▸ Goal: Copy nothing but the part that opens with the line containing "Recreate this scene" and closes with the line containing "bm.to_mesh(me); bm.free(); return o". Do not include pictures.

(Records with scene code)
::::::::
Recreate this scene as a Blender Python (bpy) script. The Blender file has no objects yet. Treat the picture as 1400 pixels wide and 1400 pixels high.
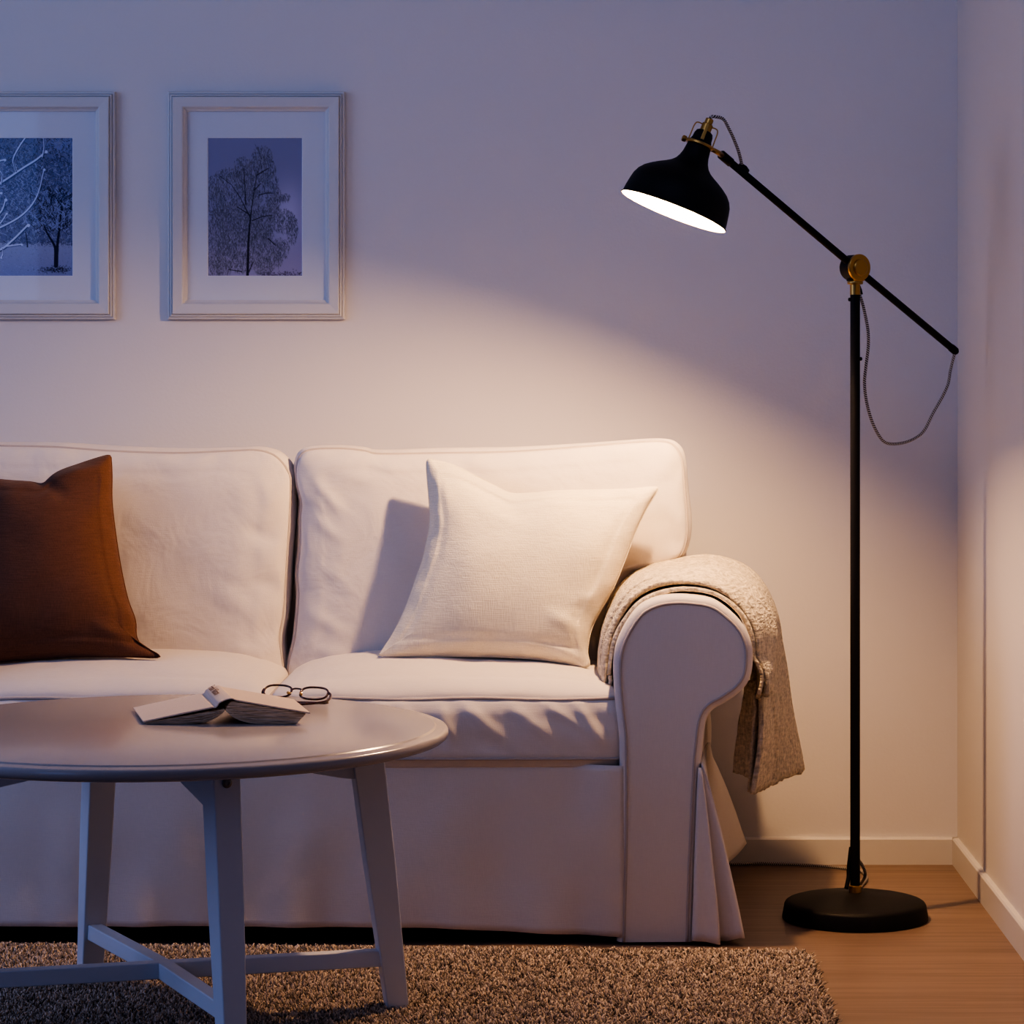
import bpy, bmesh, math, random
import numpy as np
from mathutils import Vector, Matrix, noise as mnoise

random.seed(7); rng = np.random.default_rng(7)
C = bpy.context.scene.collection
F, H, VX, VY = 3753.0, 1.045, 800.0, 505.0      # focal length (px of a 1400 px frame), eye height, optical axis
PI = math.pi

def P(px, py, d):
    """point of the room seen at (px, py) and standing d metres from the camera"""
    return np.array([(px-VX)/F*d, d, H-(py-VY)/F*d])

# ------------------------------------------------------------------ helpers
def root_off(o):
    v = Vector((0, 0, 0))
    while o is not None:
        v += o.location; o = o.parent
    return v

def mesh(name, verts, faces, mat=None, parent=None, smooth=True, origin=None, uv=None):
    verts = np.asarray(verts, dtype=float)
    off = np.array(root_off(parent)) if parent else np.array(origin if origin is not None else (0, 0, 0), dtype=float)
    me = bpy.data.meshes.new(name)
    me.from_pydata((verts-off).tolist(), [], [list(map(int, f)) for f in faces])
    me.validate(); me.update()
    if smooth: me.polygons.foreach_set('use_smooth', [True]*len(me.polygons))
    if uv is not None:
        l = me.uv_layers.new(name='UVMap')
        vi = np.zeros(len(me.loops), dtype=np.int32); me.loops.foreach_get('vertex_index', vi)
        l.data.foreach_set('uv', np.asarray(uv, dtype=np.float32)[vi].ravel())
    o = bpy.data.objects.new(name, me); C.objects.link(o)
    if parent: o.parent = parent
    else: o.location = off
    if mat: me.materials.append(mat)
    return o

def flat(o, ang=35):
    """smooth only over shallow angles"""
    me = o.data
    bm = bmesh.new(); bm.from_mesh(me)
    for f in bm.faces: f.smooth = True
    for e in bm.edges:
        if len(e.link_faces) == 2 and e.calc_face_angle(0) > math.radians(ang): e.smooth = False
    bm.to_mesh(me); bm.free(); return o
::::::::
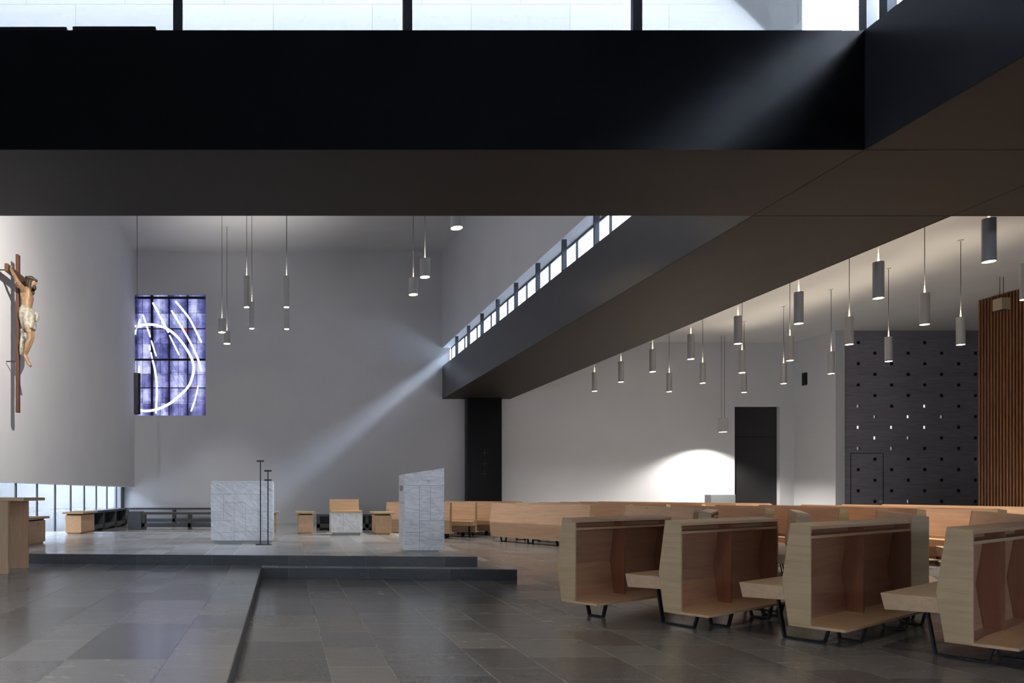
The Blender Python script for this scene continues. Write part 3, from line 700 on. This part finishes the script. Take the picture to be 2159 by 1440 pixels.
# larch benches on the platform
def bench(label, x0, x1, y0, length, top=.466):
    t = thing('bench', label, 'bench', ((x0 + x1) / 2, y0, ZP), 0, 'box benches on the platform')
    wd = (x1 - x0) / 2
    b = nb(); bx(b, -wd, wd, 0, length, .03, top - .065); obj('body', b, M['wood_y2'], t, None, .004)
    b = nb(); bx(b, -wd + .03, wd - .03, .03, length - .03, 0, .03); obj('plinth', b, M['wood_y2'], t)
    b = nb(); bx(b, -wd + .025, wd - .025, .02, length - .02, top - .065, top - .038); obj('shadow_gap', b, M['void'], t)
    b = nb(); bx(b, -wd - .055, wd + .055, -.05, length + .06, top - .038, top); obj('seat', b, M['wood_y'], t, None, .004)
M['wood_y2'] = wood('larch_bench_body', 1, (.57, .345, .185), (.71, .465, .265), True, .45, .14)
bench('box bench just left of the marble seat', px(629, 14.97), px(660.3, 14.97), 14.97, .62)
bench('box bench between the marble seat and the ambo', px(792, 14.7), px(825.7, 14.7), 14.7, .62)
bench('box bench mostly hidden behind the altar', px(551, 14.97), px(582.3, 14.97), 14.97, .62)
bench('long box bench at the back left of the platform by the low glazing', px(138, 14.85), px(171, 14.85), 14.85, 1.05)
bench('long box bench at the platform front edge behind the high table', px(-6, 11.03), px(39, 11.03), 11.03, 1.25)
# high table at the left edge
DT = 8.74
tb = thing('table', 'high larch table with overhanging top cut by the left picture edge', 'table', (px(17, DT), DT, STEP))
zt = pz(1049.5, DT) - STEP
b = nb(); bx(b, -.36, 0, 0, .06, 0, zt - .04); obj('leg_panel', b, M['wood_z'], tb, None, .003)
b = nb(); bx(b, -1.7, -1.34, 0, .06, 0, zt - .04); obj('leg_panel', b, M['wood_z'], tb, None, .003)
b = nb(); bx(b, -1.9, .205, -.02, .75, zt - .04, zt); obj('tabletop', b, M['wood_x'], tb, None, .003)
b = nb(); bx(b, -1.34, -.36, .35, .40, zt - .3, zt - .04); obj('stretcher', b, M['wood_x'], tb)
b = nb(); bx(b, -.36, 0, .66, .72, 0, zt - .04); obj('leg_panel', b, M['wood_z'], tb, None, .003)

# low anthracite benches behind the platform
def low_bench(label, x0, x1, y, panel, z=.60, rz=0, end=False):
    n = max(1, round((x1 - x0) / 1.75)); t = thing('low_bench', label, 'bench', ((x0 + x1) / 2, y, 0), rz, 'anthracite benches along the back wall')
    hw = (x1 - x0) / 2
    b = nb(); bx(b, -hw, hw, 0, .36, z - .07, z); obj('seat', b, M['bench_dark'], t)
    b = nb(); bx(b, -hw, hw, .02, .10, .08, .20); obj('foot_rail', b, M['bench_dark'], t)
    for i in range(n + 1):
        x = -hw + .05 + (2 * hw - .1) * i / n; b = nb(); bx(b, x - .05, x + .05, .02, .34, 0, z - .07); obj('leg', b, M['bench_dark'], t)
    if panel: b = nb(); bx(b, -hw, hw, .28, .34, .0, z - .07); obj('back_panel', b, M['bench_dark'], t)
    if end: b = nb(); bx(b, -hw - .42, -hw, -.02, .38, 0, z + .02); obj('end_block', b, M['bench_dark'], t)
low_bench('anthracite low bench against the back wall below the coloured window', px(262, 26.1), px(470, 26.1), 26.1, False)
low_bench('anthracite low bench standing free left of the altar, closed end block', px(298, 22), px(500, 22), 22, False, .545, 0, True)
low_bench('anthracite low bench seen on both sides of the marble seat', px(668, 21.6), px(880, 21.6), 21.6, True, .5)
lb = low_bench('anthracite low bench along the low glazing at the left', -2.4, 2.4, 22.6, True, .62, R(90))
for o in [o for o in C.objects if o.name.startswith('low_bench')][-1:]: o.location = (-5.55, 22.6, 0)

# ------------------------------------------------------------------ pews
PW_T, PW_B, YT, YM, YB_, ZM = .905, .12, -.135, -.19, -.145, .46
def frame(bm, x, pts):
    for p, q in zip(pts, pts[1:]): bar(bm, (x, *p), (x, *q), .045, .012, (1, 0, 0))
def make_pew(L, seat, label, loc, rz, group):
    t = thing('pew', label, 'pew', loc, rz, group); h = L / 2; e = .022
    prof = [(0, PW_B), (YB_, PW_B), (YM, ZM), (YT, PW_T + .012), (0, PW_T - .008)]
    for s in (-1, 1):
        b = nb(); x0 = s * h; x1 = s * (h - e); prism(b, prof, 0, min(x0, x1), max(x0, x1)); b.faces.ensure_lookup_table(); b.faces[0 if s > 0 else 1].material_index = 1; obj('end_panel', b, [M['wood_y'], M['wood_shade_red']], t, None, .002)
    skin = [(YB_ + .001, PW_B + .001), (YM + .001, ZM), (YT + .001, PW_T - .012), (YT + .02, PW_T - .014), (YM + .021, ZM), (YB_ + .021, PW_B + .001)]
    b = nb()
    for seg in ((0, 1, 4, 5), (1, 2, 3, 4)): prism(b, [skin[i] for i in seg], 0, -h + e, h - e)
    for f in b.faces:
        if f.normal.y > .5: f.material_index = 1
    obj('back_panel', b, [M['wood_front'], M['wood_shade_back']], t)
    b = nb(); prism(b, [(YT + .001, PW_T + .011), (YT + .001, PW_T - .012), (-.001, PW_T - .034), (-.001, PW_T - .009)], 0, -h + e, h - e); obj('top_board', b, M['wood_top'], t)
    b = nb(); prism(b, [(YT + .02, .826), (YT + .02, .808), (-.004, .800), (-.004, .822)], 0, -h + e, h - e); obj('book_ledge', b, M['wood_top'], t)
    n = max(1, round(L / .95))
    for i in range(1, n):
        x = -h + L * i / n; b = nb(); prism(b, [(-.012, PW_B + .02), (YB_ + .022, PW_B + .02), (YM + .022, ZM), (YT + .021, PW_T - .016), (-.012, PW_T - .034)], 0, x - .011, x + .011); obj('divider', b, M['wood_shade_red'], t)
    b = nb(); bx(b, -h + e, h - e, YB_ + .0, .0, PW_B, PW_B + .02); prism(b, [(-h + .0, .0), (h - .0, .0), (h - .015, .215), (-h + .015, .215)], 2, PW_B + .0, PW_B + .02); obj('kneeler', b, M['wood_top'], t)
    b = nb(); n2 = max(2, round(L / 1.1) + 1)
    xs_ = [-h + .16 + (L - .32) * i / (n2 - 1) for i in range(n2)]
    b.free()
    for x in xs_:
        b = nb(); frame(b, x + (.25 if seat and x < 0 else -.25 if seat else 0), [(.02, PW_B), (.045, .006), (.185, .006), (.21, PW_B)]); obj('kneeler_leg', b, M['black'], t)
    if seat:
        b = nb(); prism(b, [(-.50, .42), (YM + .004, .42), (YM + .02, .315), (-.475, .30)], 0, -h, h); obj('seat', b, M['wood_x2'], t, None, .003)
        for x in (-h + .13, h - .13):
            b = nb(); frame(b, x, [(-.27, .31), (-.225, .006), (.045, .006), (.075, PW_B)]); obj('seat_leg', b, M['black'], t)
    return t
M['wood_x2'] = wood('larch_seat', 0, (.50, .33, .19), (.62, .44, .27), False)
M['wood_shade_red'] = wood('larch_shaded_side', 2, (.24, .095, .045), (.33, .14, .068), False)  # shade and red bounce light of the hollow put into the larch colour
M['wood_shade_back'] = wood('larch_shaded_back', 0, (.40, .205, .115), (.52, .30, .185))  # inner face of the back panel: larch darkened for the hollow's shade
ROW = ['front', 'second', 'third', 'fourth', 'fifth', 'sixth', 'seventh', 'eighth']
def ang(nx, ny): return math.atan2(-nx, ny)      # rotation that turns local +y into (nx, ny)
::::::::
▸ Task answer:
Recreate this scene as a Blender Python (bpy) script. The Blender file has no objects yet. Treat the picture as 1400 pixels wide and 1400 pixels high.
import bpy, bmesh, math, random
import numpy as np
from mathutils import Vector, Matrix, noise as mnoise

random.seed(7); rng = np.random.default_rng(7)
C = bpy.context.scene.collection
F, H, VX, VY = 3753.0, 1.045, 800.0, 505.0      # focal length (px of a 1400 px frame), eye height, optical axis
PI = math.pi

def P(px, py, d):
    """point of the room seen at (px, py) and standing d metres from the camera"""
    return np.array([(px-VX)/F*d, d, H-(py-VY)/F*d])

# ------------------------------------------------------------------ helpers
def root_off(o):
    v = Vector((0, 0, 0))
    while o is not None:
        v += o.location; o = o.parent
    return v

def mesh(name, verts, faces, mat=None, parent=None, smooth=True, origin=None, uv=None):
    verts = np.asarray(verts, dtype=float)
    off = np.array(root_off(parent)) if parent else np.array(origin if origin is not None else (0, 0, 0), dtype=float)
    me = bpy.data.meshes.new(name)
    me.from_pydata((verts-off).tolist(), [], [list(map(int, f)) for f in faces])
    me.validate(); me.update()
    if smooth: me.polygons.foreach_set('use_smooth', [True]*len(me.polygons))
    if uv is not None:
        l = me.uv_layers.new(name='UVMap')
        vi = np.zeros(len(me.loops), dtype=np.int32); me.loops.foreach_get('vertex_index', vi)
        l.data.foreach_set('uv', np.asarray(uv, dtype=np.float32)[vi].ravel())
    o = bpy.data.objects.new(name, me); C.objects.link(o)
    if parent: o.parent = parent
    else: o.location = off
    if mat: me.materials.append(mat)
    return o

def flat(o, ang=35):
    """smooth only over shallow angles"""
    me = o.data
    bm = bmesh.new(); bm.from_mesh(me)
    for f in bm.faces: f.smooth = True
    for e in bm.edges:
        if len(e.link_faces) == 2 and e.calc_face_angle(0) > math.radians(ang): e.smooth = False
    bm.to_mesh(me); bm.free(); return o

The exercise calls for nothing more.